Find each line containing the string "script" and return it.
-------- Data for processing
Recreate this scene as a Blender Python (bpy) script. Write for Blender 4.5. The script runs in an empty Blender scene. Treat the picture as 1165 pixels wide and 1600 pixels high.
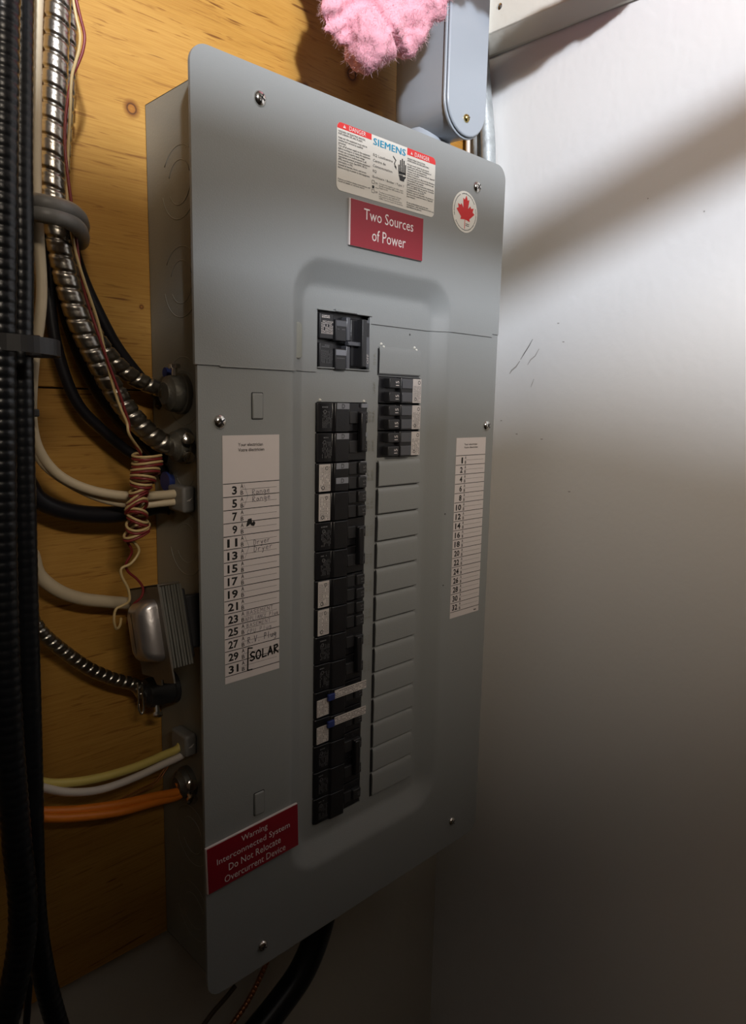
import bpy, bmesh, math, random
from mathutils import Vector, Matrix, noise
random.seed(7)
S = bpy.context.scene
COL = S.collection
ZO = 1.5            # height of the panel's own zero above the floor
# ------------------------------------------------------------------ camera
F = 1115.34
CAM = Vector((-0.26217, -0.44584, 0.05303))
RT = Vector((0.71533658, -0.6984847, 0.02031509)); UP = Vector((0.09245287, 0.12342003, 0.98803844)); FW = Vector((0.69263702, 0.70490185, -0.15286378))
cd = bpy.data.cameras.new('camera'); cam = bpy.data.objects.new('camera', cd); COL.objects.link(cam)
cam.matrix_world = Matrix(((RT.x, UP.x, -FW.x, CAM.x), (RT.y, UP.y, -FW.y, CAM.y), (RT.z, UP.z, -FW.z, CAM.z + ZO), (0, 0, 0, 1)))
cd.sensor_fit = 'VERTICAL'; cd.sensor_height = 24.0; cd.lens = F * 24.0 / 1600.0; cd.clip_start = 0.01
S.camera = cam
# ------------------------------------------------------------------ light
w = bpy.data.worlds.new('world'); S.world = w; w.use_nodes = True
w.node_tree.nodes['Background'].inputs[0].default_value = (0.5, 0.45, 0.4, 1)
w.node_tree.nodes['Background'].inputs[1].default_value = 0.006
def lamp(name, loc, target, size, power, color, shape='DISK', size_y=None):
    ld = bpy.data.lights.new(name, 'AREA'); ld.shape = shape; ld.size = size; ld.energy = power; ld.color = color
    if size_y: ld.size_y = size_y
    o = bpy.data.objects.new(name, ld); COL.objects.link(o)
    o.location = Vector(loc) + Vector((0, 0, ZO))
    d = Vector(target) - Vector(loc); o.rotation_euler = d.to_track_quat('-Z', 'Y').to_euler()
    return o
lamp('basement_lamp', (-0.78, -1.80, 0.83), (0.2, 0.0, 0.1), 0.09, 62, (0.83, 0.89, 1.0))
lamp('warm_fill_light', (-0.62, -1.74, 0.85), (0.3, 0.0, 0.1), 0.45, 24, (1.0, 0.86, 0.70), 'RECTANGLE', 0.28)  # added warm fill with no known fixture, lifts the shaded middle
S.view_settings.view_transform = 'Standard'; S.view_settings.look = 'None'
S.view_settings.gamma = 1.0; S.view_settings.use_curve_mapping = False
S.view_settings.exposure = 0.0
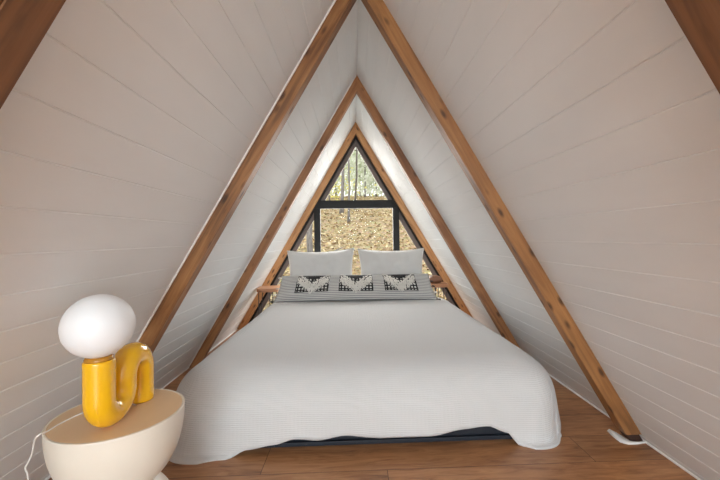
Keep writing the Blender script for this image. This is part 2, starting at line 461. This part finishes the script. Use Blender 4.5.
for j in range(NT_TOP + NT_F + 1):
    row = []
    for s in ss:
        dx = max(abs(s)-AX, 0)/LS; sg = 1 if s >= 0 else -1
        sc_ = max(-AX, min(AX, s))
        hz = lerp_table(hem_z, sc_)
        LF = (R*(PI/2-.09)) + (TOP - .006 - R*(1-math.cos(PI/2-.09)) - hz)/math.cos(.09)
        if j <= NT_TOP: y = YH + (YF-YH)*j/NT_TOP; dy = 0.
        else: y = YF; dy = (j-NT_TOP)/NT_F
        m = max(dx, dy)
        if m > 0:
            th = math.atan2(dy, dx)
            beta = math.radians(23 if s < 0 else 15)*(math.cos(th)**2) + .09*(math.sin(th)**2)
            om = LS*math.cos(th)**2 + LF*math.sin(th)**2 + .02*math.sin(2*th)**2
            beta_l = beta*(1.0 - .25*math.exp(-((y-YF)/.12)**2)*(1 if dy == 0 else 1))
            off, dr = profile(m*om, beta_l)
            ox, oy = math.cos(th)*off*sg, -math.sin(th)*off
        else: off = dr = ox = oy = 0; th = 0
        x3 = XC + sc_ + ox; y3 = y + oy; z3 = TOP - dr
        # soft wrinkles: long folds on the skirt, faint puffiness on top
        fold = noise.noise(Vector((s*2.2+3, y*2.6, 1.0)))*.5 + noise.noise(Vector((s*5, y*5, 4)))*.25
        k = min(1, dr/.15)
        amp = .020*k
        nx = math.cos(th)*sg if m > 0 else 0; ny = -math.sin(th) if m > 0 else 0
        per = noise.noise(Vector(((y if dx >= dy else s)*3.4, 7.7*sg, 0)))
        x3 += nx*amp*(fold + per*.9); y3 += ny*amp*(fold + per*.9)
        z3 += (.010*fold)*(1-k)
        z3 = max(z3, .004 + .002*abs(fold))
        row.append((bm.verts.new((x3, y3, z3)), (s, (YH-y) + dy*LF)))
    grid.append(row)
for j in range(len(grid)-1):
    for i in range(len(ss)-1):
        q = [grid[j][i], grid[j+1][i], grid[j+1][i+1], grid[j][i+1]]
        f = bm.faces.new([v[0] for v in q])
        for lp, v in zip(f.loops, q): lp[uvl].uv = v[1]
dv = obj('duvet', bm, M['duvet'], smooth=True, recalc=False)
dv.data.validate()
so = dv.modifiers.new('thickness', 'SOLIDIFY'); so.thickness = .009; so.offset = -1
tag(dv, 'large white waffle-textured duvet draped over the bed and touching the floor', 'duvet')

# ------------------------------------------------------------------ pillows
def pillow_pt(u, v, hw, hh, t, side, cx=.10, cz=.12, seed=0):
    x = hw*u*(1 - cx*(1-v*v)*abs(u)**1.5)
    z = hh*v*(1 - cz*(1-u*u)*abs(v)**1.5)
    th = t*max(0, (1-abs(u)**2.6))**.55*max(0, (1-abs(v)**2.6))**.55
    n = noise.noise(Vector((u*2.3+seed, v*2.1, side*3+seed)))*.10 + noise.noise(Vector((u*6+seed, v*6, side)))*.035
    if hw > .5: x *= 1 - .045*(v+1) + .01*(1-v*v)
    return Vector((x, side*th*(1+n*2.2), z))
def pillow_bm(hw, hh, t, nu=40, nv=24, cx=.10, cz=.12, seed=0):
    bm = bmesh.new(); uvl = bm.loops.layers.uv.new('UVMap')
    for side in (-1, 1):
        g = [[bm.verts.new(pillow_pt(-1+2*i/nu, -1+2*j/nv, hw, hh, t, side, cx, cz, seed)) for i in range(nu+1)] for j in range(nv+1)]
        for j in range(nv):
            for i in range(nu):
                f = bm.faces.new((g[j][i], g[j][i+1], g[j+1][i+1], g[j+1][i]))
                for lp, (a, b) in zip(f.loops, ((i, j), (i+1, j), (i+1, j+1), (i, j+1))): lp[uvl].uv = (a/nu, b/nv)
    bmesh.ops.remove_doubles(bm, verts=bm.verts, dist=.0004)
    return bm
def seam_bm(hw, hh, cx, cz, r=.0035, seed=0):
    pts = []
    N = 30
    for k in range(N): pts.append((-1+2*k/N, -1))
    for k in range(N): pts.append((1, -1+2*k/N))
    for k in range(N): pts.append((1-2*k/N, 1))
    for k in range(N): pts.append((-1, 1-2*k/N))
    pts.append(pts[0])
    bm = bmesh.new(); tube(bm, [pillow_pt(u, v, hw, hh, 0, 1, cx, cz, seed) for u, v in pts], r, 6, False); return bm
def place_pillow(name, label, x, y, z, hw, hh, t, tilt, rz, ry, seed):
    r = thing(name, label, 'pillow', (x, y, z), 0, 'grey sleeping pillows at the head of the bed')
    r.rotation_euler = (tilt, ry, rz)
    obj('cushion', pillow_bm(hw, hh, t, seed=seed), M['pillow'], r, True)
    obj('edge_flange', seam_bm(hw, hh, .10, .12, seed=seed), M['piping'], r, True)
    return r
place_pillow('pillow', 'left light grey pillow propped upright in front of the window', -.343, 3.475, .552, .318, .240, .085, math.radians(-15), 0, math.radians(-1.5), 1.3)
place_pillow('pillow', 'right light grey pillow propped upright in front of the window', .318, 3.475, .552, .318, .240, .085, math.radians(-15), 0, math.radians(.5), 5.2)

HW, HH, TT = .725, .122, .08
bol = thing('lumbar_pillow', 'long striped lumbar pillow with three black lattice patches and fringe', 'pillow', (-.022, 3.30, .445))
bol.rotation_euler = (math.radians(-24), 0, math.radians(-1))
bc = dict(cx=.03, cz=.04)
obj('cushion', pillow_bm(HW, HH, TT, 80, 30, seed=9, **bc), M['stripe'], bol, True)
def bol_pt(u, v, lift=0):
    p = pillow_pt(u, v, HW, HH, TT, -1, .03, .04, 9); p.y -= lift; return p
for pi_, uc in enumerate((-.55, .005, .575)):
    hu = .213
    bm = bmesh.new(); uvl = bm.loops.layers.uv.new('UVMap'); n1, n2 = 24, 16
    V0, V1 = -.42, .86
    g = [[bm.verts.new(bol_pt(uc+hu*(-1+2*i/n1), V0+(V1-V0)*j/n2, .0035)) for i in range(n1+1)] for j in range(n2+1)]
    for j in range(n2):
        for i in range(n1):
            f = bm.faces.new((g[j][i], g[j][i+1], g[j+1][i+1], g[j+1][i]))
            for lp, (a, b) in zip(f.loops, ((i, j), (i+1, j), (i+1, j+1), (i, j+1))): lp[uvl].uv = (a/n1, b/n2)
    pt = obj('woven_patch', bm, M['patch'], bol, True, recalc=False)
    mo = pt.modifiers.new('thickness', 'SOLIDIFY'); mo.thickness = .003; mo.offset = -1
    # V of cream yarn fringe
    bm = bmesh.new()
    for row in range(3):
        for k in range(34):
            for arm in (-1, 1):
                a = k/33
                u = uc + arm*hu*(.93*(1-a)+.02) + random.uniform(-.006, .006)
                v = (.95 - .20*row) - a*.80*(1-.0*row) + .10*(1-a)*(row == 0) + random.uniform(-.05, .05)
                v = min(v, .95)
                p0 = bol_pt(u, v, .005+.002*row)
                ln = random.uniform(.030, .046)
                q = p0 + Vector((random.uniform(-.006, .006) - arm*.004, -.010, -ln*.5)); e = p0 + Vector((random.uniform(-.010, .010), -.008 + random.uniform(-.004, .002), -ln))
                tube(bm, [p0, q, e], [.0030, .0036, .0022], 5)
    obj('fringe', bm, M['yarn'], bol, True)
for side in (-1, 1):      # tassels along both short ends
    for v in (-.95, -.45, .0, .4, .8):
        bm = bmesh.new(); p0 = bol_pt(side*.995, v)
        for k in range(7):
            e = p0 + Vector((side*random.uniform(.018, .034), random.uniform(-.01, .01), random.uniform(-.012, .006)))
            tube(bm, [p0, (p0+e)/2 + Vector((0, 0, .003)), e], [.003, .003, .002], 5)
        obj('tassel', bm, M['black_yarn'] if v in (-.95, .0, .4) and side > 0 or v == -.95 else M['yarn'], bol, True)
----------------
Answer below:
Recreate this scene as a Blender Python (bpy) script. Write for Blender 4.5. The script runs in an empty Blender scene. Treat the picture as 1165 pixels wide and 1600 pixels high.
Keep writing the Blender script for this image. This is part 2, starting at line 461. This part finishes the script. Use Blender 4.5.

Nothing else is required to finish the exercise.